Kudos and little else to the fine chap or chapette who knows who said this quote:

Much water has flown under the Tiber’s bridges, carrying away splendor and mystery from Rome since the pontificate of Pius XII… [T]he banalities and translations which have ousted the sonorous Latin and Greek are of a supermarket quality which is quite unacceptable. Hand shaking and embarrassed smiles or smirks have replaced the older courtesies; kneeling is out, queuing is in, and the general tone is like BBC radio broadcast for tiny tots….

Please don’t cheat. The CMR Detective Agency will find out and then the CMR Goon Squad will be alerted. And then…bad things, man. Bad things.

Update:

The answer is, of course, the great Sir Alec Guiness who starred in such movies “Bridge on the River Kwai” and “Star Wars.”


In his autobiography, “Blessings in Disguise,” the actor wrote: “I was walking up Kingsway in the middle of an afternoon when an impulse compelled me to start running. With joy in my heart, and in a state of almost sexual excitement, I ran until I reached the little Catholic church there … which I had never entered before; I knelt; caught my breath, and for 10 minutes was lost to the world.”

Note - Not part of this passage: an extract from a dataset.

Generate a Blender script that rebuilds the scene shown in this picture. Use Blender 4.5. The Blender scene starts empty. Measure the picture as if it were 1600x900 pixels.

Guinness was at a loss to explain his actions. He finally decided it was a “rather nonsensical gesture of love,” an outburst of thanksgiving for the faith of the ages. But the actor dashed into that church not long after March 24, 1956, when he converted to Roman Catholicism and ended his pilgrimage from atheism to Christianity.

The actor liked to quote the witty British writer G.K. Chesterton, who said: “The Church is the one thing that saves a man from the degrading servitude of being a child of his time.”